Review by Ian Keogh
Because the female cast of Fables encompasses a considerable number of beautiful princesses, Fairest was launched to spotlight them in stories that didn’t quite fit with Bill Willingham’s plans for the parent series. Take Sleeping Beauty, or Briar Rose, at the time Wide Awake begins in one of her periodic comas after being instrumental in defeating the enemy in Fables: War and Pieces. She’s revived by Ali Baba, who considers himself the Prince of Thieves.
When Willingham has an annoying blue imp (think Danny Devito) start telling the fairy tale of Sleeping Beauty, it seems little more than an excuse for filling some pages with extraordinarily decorative art of Phil Jimenez. But that’s not the case. While Jimenez excels on the art, with the sample page equalled or bettered on numerous occasions, Willingham gradually reveals the fable of Sleeping Beauty has a relevance to the fate of the Snow Queen, also awoken, and not very happy with Briar Rose.

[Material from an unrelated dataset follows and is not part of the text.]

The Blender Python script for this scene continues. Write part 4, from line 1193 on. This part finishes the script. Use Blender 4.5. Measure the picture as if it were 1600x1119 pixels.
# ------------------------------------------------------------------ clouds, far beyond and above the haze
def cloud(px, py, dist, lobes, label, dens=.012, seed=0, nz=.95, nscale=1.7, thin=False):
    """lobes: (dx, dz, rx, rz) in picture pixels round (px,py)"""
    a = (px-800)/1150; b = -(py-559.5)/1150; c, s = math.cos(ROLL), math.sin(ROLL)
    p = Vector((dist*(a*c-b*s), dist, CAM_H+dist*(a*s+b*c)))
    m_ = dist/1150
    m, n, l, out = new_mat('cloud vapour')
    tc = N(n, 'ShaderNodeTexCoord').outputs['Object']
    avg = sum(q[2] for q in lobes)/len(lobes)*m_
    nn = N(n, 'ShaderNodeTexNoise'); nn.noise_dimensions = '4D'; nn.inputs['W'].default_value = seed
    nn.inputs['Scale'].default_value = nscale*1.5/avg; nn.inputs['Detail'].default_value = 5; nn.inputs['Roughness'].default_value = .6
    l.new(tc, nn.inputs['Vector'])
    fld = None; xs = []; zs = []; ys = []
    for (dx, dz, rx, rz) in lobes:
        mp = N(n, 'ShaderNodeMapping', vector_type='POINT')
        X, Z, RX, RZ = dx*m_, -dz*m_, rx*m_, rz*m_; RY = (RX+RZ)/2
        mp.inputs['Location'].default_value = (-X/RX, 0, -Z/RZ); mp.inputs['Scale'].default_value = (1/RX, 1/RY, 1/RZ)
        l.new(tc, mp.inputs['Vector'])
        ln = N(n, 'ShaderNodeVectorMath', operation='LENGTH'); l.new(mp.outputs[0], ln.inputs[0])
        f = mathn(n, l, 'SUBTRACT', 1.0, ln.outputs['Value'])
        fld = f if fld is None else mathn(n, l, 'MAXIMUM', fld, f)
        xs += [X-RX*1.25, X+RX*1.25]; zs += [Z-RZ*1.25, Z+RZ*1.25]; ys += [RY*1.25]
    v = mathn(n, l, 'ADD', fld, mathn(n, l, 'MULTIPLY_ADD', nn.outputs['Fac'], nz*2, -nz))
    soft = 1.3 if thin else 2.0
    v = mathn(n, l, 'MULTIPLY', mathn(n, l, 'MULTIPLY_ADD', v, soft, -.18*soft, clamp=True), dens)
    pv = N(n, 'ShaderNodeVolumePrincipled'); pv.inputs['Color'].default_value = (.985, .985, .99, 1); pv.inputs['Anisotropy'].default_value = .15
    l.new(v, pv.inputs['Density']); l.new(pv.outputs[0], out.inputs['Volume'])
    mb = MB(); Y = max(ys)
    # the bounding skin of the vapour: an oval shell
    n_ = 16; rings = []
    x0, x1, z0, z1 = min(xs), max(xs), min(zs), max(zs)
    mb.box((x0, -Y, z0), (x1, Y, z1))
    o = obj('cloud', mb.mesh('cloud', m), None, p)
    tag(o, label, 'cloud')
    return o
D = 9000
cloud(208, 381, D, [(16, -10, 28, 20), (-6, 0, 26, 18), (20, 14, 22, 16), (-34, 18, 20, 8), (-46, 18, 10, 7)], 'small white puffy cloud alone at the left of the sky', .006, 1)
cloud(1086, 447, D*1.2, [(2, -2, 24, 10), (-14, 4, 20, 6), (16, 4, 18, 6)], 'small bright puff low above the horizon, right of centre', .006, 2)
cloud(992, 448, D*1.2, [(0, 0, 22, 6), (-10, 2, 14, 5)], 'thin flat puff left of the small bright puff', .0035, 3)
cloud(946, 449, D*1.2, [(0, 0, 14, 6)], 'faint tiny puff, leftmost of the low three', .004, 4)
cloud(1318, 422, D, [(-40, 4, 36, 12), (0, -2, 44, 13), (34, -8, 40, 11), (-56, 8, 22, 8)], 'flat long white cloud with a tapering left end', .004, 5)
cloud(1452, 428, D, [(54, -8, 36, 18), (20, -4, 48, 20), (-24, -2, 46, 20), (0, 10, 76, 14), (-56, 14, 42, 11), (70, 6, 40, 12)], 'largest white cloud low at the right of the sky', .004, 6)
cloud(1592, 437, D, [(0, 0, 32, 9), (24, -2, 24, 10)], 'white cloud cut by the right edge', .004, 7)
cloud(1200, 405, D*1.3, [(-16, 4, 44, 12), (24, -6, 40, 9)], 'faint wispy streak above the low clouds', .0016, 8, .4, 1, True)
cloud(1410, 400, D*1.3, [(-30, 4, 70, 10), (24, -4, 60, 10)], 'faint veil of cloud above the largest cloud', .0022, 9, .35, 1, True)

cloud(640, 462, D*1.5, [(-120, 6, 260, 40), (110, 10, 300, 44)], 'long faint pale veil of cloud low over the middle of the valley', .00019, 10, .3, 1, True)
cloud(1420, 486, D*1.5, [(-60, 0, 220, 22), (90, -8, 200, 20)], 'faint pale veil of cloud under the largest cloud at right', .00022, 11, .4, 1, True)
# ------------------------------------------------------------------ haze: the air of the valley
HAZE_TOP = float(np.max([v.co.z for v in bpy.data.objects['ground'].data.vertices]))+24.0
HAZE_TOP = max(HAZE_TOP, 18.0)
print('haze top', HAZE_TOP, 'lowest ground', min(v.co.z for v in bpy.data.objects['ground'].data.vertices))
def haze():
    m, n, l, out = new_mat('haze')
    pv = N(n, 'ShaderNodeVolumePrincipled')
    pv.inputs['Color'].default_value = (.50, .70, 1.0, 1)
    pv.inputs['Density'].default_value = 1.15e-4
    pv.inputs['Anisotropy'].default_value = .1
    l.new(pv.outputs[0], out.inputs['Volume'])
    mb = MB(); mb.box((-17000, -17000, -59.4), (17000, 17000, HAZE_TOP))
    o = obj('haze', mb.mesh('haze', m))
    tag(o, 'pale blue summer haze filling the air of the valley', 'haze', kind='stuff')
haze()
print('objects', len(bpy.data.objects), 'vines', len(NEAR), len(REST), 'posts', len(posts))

As he does on Fables, Willingham twists the plot one way, then tugs it in a different direction, having sneaked in all the pieces that make it work, then reveals them in stages to what surely ought to be gasps of astonishment and a round of applause at how clever he’s been. After the opening chapter the star of the show is the Snow Queen, vengeful enemy of all things Fable, and Briar Rose is largely restricted to a few grumbles until a pivotal role in the finale. However, in dealing with inconsistencies about the Snow Queen, Willingham eventually addresses some about the way he’s used Sleeping Beauty, and in the manner of continuing fiction both closes the loopholes and sets up the basis for new plots. The final pages create a story device pivotal to Fairest In All the Land, and later uses in the Fables finale.
There’s a final tale by Matthew Sturges. It’s far better than his Jack of Fables, a workable pastiche of 1940s noir crime stories, an eventual heartbreaker, with an excellent twist, adding to the relationship of Beauty and the Beast. Shawn McManus is required to work in two different styles, and manges both well, a sepia cartoon approach for most of the story opening into full colour.
Fairest continues with The Hidden Kingdom, but Willingham’s contribution to the later volumes is restricted to single episodes.